Try as you might, you just can’t boil down something as broad as “social programs” into a single blog post. You just have to seperate them out into individual posts. So in that vein let’s start looking broadly at welfare as a whole. Then we’ll get into specifics in later posts. Let me go ahead and tell you what you know about conservatives in the area of welfare: conservatives want to rob from the poor and give to the rich, because we are greedy hard-hearted capitalists that place money over compassion. Now let me tell you what reality is: that’s complete BS. First off, do you seriously think people like that exist en-masse? No. Scrooge is a character in a book. Not a real person.
So why do conservatives consistently get this rap? It’s partly demogoguery, partly mis-understanding and partly just ideological disagreement. The conservative view on welfare is simple: earning a wage is better than being given one. Hard work is better than a handout. That’s the broad idea, and I don’t see it as being anything particularly radical. Would anyone really say that those things aren’t true? I doubt it. But the devil, as always, is in the details. Especially when politics are involved. So what does a conservative view of welfare look like? Let’s take a look at the 1996 welfare reform bill that the Republican dominated congress passed:
Welfare reform has allowed states the flexibility
to spend money and implement programs
that will help recipients escape welfare’s
“cycle of dependence.” The idea behind
welfare reform was to provide recipients with
job experience for a better transition into the
job market, rather than to give them cash
handouts for doing nothing. With job skills
and an incentive to hurry off the rolls (time
limits), families have been leaving welfare in
record numbers.
–Cato Inst., Welfare Reform
The 1996 bill has been called a success by most everyone. Even such social justice champions as Barack Obama have jumped on the bandwagon and claimed it. The bill tried to take a middle ground between no safety net at all, and pure handouts. To me that seems fair. It’s not cruel to require someone to work for their pay. It’s life. Again, even the hardest of the social justice crowd implicitly agree with this notion, when they back programs such as Obama’s newly announced plan to create 2.5 million public jobs. If the work doesn’t matter then why not just give them money? Why make these 2.5 million work for it? Because it’s intuition. And everyone knows it. Even if they play dumb for political gain.

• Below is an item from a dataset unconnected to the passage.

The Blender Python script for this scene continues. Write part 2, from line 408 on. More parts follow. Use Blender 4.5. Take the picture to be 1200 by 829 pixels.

Since the 1996 bill was primarily geared towards putting more power into the hands of the states to administer their own welfare systems, let’s look at the state that has received the best grade: Idaho.
…Idaho has the
highest grade for structural reforms, achieved
through its implementation of diversion programs,
a family cap, and enforcement of sanctions
and time limits.
According to HHS, in 2000, 78 percent of
Idaho’s former welfare recipients found jobs,
the highest rate in the nation. More than 77
percent of former recipients still had a job
nine months later. Idaho was also first in the
nation in earnings gains for people getting
and retaining jobs. Such success is the result
of appropriate priorities: “Self-reliance is one
of our guiding principles and, of course, having
a job is the best way to become and
remain self-reliant.”
–See above
Now, let’s compare that with the state that got the lowest grade: Vermont.
The project was moderately successful
but lacked important policies such as time limits
and sanctions (benefits were not withheld
from people who failed to meet minimum
work requirements). Moreover, recipients were
not required to even look for work before 30
months had passed.
Vermont has no family cap in place to discourage
people who are clearly not self-sufficient
from having more children.
The
state ranked 35th in caseload reductions and
dead last in overall grade.
–See above
I think those are pretty convincing facts. The more you expect of people, the more they respond. If you treat them like responsible adults, they are more apt to act that way. If you treat them like children and always give them something for nothing, they will never grow up. Sure, we all are going to need help at some point in our lives, and sometimes there will be no friends or family there to catch us when we fall. I don’t know a single conservative that would want to see someone in real need go hungry. But when welfare gets out of the realm of the church and into the hands of the state, you must reign it in tight. Government turns everything it touches into a mindless, bloated money pit. And that “helps” nobody. I’ll say it again: conservatism is the only political ideology that takes a realistic view of human nature into it’s policies.